— start —

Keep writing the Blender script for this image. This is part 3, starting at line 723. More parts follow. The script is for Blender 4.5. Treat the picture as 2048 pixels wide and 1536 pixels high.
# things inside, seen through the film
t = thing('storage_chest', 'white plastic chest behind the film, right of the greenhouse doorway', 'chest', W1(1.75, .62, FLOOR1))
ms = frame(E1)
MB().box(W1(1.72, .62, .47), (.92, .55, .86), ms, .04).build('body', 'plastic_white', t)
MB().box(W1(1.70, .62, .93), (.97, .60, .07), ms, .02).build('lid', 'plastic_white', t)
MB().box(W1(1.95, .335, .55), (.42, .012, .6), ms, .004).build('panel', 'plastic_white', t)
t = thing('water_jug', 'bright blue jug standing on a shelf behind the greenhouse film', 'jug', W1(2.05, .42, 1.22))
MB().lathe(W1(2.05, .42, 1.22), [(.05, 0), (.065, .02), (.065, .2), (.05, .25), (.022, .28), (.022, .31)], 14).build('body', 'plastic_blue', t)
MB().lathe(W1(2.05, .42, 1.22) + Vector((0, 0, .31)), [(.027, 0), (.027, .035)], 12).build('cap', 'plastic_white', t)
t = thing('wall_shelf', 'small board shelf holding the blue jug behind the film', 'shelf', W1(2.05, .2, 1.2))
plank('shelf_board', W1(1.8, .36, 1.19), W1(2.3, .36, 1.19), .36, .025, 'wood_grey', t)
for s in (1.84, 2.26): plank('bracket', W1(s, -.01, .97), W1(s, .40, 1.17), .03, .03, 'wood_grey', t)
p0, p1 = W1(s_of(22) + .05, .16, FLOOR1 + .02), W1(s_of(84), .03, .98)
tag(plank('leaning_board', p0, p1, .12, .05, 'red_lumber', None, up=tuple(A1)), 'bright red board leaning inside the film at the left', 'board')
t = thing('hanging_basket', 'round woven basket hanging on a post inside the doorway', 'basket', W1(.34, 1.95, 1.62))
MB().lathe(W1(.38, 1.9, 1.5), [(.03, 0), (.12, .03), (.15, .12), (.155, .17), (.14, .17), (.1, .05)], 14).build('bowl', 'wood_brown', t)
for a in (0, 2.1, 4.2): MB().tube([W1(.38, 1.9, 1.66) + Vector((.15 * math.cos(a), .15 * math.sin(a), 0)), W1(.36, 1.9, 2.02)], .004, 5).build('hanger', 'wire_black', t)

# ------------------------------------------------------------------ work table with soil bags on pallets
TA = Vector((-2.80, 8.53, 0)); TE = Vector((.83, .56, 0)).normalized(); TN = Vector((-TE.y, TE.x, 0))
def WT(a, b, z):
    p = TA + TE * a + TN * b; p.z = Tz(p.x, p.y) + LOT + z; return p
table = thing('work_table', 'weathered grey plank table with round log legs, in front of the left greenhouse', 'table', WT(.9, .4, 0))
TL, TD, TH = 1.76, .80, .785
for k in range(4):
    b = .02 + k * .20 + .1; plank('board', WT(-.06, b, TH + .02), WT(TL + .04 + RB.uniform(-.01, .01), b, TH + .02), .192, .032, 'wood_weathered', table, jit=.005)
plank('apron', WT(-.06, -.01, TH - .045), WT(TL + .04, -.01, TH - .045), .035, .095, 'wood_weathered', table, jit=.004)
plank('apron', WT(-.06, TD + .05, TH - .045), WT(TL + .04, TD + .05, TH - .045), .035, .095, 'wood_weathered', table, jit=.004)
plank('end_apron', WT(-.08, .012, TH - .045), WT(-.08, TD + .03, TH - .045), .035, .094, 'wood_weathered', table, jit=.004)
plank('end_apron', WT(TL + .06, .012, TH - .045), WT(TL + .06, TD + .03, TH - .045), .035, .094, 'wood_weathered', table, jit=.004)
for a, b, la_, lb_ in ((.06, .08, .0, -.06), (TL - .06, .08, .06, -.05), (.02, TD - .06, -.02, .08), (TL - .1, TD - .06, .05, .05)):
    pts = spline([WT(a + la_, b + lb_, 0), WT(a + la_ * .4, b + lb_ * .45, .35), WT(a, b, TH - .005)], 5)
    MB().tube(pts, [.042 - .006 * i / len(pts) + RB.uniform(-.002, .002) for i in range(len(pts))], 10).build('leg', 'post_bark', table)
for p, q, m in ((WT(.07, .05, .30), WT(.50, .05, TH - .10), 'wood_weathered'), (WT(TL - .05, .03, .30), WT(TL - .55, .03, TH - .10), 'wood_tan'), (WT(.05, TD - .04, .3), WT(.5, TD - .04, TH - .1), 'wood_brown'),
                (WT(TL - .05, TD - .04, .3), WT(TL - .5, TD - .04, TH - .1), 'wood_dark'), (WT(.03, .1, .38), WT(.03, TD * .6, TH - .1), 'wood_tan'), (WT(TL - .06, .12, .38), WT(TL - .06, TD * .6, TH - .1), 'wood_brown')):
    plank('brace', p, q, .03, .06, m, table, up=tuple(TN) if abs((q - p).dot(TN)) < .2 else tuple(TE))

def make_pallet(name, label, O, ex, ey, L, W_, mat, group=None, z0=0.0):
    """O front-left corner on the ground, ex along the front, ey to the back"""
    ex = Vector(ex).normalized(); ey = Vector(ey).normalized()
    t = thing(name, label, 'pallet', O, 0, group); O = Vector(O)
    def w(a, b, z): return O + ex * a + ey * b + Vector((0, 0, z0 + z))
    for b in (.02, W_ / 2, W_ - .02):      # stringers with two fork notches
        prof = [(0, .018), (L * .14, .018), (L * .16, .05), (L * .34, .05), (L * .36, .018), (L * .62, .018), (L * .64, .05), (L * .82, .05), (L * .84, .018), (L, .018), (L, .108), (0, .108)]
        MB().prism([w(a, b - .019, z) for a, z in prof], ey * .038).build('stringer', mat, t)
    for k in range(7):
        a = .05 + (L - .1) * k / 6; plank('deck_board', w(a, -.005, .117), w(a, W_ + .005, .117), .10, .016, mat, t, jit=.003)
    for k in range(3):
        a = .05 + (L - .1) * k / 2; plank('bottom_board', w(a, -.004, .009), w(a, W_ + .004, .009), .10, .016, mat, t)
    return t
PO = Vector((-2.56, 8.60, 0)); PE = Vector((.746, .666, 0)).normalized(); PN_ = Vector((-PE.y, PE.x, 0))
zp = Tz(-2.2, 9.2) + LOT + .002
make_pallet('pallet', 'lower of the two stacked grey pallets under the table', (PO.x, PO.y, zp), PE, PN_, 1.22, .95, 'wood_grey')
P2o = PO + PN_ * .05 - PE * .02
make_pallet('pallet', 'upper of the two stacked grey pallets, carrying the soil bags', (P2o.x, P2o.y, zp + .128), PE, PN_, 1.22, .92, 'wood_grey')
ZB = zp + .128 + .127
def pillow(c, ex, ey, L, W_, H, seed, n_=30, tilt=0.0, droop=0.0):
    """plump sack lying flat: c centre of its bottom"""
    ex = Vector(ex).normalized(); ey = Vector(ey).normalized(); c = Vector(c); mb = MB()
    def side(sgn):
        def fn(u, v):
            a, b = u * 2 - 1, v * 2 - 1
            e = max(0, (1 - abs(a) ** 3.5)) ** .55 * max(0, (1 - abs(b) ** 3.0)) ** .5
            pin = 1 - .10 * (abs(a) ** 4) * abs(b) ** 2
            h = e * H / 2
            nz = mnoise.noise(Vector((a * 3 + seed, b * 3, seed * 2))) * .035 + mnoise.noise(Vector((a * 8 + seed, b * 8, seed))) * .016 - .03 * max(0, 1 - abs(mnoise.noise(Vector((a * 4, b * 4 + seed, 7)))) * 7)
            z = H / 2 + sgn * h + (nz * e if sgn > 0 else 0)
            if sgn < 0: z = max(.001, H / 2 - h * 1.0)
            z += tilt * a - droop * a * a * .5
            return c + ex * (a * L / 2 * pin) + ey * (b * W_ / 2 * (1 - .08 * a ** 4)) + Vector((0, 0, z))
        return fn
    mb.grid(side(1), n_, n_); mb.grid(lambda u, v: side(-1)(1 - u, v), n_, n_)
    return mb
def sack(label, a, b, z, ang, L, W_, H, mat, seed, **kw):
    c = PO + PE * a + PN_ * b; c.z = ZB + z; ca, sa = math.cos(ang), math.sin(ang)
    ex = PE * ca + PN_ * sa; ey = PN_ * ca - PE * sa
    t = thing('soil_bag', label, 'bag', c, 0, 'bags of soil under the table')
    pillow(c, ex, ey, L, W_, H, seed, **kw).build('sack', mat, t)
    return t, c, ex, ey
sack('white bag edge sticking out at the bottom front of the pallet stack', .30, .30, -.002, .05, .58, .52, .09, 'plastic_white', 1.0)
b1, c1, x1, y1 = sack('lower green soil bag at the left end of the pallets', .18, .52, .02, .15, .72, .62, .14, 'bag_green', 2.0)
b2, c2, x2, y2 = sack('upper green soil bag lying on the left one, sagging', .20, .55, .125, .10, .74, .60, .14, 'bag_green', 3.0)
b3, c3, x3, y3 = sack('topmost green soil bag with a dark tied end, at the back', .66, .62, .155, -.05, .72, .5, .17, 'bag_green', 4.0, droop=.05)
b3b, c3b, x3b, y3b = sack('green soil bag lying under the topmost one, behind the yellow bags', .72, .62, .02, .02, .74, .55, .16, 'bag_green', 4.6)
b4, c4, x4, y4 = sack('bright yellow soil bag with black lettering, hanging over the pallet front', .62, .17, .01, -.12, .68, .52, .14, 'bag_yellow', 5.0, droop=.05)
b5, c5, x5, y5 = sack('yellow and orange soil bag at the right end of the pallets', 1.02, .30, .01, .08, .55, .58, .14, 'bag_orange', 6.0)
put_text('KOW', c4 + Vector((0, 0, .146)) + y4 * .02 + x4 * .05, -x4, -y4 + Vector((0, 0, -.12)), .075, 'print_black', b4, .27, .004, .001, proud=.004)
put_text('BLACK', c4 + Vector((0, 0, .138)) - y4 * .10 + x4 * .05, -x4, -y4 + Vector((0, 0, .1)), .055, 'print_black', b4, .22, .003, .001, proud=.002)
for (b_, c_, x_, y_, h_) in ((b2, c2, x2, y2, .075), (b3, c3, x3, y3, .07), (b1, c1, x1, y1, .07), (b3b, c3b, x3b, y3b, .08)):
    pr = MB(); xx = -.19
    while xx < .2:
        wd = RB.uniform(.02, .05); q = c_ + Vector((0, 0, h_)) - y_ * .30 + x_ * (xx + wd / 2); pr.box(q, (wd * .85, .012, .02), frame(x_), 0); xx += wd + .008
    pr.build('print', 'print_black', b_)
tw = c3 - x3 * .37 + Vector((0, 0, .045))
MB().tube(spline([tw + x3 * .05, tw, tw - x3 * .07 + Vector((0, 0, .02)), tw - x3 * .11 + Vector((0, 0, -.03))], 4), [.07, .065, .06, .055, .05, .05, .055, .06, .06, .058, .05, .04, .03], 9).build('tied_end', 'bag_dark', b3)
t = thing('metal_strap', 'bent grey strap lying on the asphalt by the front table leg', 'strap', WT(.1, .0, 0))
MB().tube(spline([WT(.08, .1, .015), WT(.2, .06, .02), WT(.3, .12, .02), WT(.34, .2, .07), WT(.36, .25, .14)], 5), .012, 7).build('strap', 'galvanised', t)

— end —

Exactly as written, please reproduce the lines from the first line of the data to the line containing "for a in (0, 2.1, 4.2): MB().tube([W1(.38, 1.9, 1.66)", inclusive, and nothing else.

— Answer in full —
Keep writing the Blender script for this image. This is part 3, starting at line 723. More parts follow. The script is for Blender 4.5. Treat the picture as 2048 pixels wide and 1536 pixels high.
# things inside, seen through the film
t = thing('storage_chest', 'white plastic chest behind the film, right of the greenhouse doorway', 'chest', W1(1.75, .62, FLOOR1))
ms = frame(E1)
MB().box(W1(1.72, .62, .47), (.92, .55, .86), ms, .04).build('body', 'plastic_white', t)
MB().box(W1(1.70, .62, .93), (.97, .60, .07), ms, .02).build('lid', 'plastic_white', t)
MB().box(W1(1.95, .335, .55), (.42, .012, .6), ms, .004).build('panel', 'plastic_white', t)
t = thing('water_jug', 'bright blue jug standing on a shelf behind the greenhouse film', 'jug', W1(2.05, .42, 1.22))
MB().lathe(W1(2.05, .42, 1.22), [(.05, 0), (.065, .02), (.065, .2), (.05, .25), (.022, .28), (.022, .31)], 14).build('body', 'plastic_blue', t)
MB().lathe(W1(2.05, .42, 1.22) + Vector((0, 0, .31)), [(.027, 0), (.027, .035)], 12).build('cap', 'plastic_white', t)
t = thing('wall_shelf', 'small board shelf holding the blue jug behind the film', 'shelf', W1(2.05, .2, 1.2))
plank('shelf_board', W1(1.8, .36, 1.19), W1(2.3, .36, 1.19), .36, .025, 'wood_grey', t)
for s in (1.84, 2.26): plank('bracket', W1(s, -.01, .97), W1(s, .40, 1.17), .03, .03, 'wood_grey', t)
p0, p1 = W1(s_of(22) + .05, .16, FLOOR1 + .02), W1(s_of(84), .03, .98)
tag(plank('leaning_board', p0, p1, .12, .05, 'red_lumber', None, up=tuple(A1)), 'bright red board leaning inside the film at the left', 'board')
t = thing('hanging_basket', 'round woven basket hanging on a post inside the doorway', 'basket', W1(.34, 1.95, 1.62))
MB().lathe(W1(.38, 1.9, 1.5), [(.03, 0), (.12, .03), (.15, .12), (.155, .17), (.14, .17), (.1, .05)], 14).build('bowl', 'wood_brown', t)
for a in (0, 2.1, 4.2): MB().tube([W1(.38, 1.9, 1.66) + Vector((.15 * math.cos(a), .15 * math.sin(a), 0)), W1(.36, 1.9, 2.02)], .004, 5).build('hanger', 'wire_black', t)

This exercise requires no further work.